Video presentation

To portray Marie-Antoinette, Thierry Malandain decided to focus the action on one place: Versailles. He divided his ballet in fourteen frames danced with a sleek and suggestive set. From the teenager Austrian princess arrival to court on May 16th, 1770, who came to celebrate her marriage to the young Dauphin Louis-Auguste, future Louis XVI (video clip Le festin royal), up until the Queen's precipitated leave on October 6th, 1789, after she became wife and mother, under the masses' angry screams (video clip A mort l'Autrichienne).

In order to enhance her character's evolution through these 19 years, the choreographer chose key moments: her wedding night’s failure during which the marriage wasn't consumed (and won't be for 9 long years - video clip La nuit de noces). But also, the performance of Persée, the opera which she sees on the next day, where the character of Medusa ends up having her head cut... what a gruesome omen! When she became queen after Louis XV's death (video clip Le roi est mort, vive le roi!), Marie-Antoinette is vain and enjoys many pleasures (video clip Reine du Rococo). She wants to live her fantasy, which her mother Marie-Thérèse, watching her from a distance through her ambassador in the yard, doesn’t appreciate (video clip Badinage).

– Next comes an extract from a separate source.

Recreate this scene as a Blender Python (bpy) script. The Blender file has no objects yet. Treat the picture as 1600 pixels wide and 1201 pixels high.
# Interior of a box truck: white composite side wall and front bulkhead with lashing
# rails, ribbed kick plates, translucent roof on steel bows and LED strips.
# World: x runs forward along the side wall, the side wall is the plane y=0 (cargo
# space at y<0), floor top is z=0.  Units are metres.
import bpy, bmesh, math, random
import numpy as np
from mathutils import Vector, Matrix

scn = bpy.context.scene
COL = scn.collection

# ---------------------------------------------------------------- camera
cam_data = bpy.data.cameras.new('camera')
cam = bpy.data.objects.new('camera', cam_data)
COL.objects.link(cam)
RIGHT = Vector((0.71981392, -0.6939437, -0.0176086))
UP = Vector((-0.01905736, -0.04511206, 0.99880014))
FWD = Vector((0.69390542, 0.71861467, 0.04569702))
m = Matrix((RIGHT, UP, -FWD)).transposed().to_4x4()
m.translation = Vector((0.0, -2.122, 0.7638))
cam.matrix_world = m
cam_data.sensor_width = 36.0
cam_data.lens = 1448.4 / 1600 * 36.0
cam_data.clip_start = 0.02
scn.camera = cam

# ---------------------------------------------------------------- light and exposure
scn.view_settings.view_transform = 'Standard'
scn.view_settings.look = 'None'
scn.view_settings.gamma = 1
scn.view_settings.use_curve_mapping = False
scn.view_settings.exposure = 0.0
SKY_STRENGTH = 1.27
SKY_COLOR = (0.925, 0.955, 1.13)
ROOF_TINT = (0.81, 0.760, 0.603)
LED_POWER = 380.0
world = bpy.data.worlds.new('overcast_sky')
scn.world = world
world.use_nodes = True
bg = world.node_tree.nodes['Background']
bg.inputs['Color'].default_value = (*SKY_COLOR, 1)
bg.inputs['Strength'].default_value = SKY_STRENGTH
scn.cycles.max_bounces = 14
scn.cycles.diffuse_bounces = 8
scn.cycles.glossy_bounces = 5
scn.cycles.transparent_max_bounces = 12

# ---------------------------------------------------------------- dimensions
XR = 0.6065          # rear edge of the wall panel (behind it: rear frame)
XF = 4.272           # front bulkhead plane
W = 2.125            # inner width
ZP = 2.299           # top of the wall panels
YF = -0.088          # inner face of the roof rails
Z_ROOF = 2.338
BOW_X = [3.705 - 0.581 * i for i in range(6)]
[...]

But when her first child is born, she turns out to be able to feel real maternal love, as seen in a moving scene where, with Louis XVI, she cuddles an articulated doll representing her daughter (video clip Maternité). Despite her family happiness, Marie-Antoinette keeps doing whatever she likes: she flees the Yard to her Trianon domain, in which she pretends to be a shepherdess with sheep (video clip Le Hameau). Thierry Malandain also stages her first meeting with the Swedish count Axel von Fersen, and the love born between the two of them (video clip Le beau Fersen).

The whole scenography unfolds to the rhythm of three symphonies by Haydn, one of the Queen's contemporaries. Titled Morning, Noon and Evening, they form a full musical cycle which frames Marie-Antoinette's journey towards her deadly fate.